- WRITTEN TASK -
Your task is to retype, word for word, the lines from the start of the data through the line holding "curtain('curtain_valance', 'short wide". Do not include the pictures.

- INFORMATION SUPPLIED -
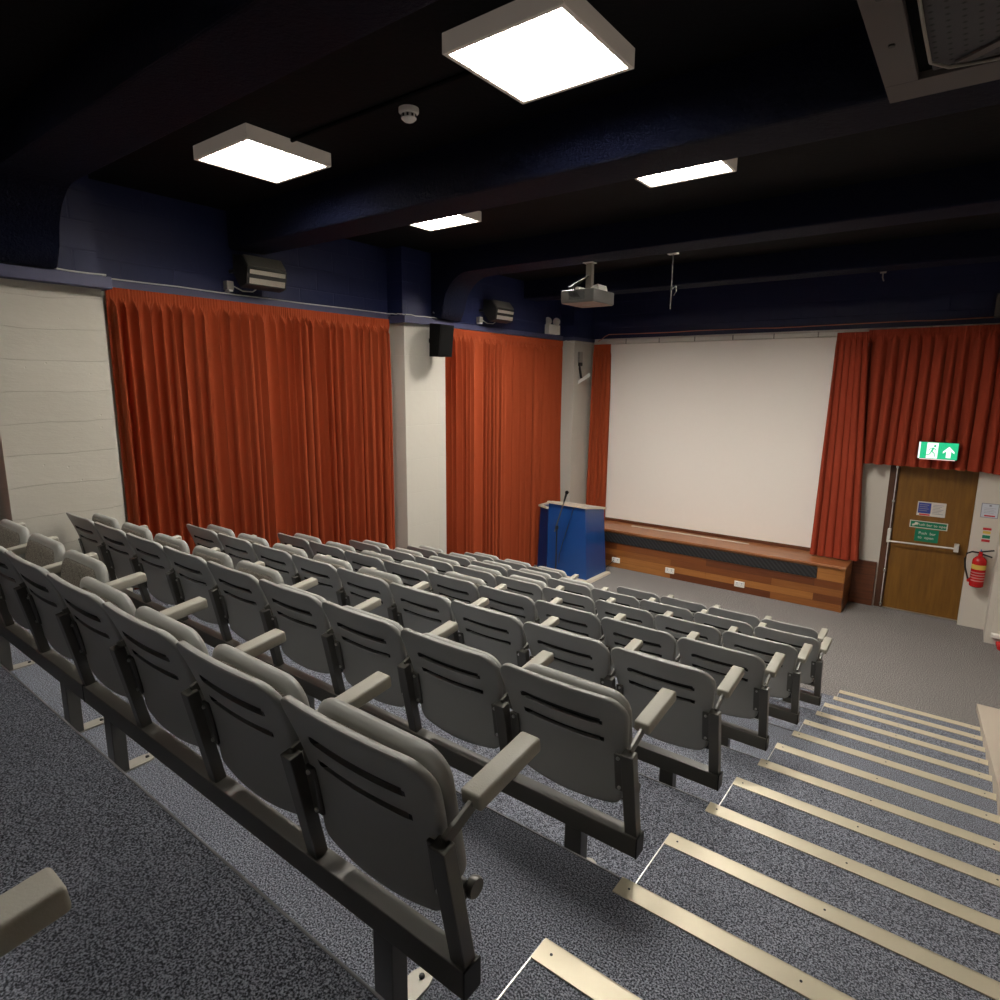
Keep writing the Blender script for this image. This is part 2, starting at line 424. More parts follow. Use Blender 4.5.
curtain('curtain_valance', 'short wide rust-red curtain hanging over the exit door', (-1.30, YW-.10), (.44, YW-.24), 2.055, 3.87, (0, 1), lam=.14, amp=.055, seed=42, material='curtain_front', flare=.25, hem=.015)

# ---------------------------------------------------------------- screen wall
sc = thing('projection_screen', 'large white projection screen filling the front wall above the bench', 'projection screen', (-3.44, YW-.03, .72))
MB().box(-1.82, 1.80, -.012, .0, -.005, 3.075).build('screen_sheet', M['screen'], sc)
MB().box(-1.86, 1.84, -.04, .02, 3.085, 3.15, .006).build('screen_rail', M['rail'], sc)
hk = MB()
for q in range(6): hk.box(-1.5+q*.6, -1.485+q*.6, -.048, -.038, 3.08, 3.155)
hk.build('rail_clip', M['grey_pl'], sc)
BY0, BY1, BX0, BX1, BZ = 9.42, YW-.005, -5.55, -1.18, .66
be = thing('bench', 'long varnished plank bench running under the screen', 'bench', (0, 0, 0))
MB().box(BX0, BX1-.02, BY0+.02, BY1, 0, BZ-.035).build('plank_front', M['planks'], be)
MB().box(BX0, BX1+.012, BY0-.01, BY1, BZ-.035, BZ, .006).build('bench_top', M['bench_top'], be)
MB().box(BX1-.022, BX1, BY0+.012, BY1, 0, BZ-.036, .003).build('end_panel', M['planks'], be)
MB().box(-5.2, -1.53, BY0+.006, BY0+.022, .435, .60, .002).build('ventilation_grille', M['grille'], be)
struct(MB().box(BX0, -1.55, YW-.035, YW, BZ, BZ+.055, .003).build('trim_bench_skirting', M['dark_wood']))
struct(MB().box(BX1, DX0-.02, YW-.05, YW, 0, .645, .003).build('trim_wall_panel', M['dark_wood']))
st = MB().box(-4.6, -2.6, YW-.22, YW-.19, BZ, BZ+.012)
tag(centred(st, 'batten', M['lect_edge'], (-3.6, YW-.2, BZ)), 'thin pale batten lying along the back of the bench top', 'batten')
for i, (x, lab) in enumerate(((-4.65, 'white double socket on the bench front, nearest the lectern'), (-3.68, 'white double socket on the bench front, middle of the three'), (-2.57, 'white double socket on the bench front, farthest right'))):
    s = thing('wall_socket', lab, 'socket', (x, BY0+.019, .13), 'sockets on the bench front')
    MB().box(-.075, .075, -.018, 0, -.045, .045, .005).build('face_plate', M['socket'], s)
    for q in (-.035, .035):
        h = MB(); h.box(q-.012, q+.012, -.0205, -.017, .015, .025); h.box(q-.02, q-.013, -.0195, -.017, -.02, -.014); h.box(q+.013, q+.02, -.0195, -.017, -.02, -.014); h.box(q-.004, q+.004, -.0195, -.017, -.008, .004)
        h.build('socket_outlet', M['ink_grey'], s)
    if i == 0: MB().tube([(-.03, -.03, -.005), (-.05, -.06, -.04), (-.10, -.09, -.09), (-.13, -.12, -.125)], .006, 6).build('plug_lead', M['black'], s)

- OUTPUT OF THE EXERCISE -
Keep writing the Blender script for this image. This is part 2, starting at line 424. More parts follow. Use Blender 4.5.
curtain('curtain_valance', 'short wide rust-red curtain hanging over the exit door', (-1.30, YW-.10), (.44, YW-.24), 2.055, 3.87, (0, 1), lam=.14, amp=.055, seed=42, material='curtain_front', flare=.25, hem=.015)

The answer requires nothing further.